Son poing partit, s'abattit sur la joue d'Iriook. Puis Agaguk fut sur elle, la frappant à coups de pied, à grands jabs du poing fermé. Le sang giclait sur le visage de la femme et toujours elle criait :
Je veux garder la fille! Je veux garder la fille!
Quand Agaguk n'eut plus la force de frapper, il se laissa tomber sur Iriook et il la prit.» (Yves Thériault, Agaguk, page 229-230)

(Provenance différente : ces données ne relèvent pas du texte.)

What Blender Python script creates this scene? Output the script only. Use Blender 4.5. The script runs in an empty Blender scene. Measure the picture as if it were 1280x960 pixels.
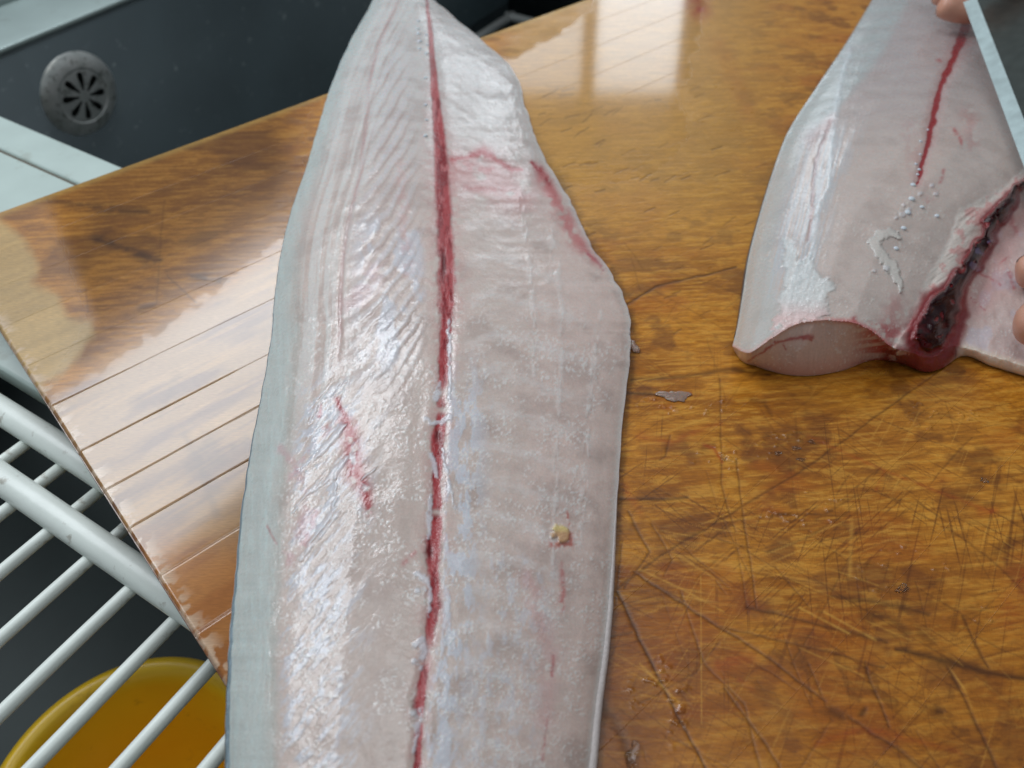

L'homme, détaché de son patrimoine, mais ligoté par sa nature, avance en aveugle dans un futur qui se façonne au fur et à mesure des levers de soleil. Son futur est dans la chair de son fils, et son fils n'a pour guide qu'un père détruit. La passivité d'Iriook est phénoménale. À la fin, elle triomphe, mais sa victoire est dénaturée; rien ne changera si ce n'est la présence d'une autre femme à battre par le suivant. Et nous aussi, nous tournons en rond. Nous voulons, mais n'osons pas aller jusqu'à l'épanouissement; la toundra est trop vaste. Le grand oiseau avec ses sorciers dans son ventre peut survenir à tout moment avec des magies trop fortes. La soumission a meilleur goût. Le dogme est plus confortable, plus sécuritaire; la parole ne tue jamais; elle se perpétue par l'écho. C'est ça la culture dont on a habillé un peuple, un écho entre des falaises. Les Inuits demeurent toujours dans leur hutte, cette fois elles sont gouvernementales. Ils cultivent leur isolement garant de leur histoire. Chez nous , on a troqué l'histoire pour une langue.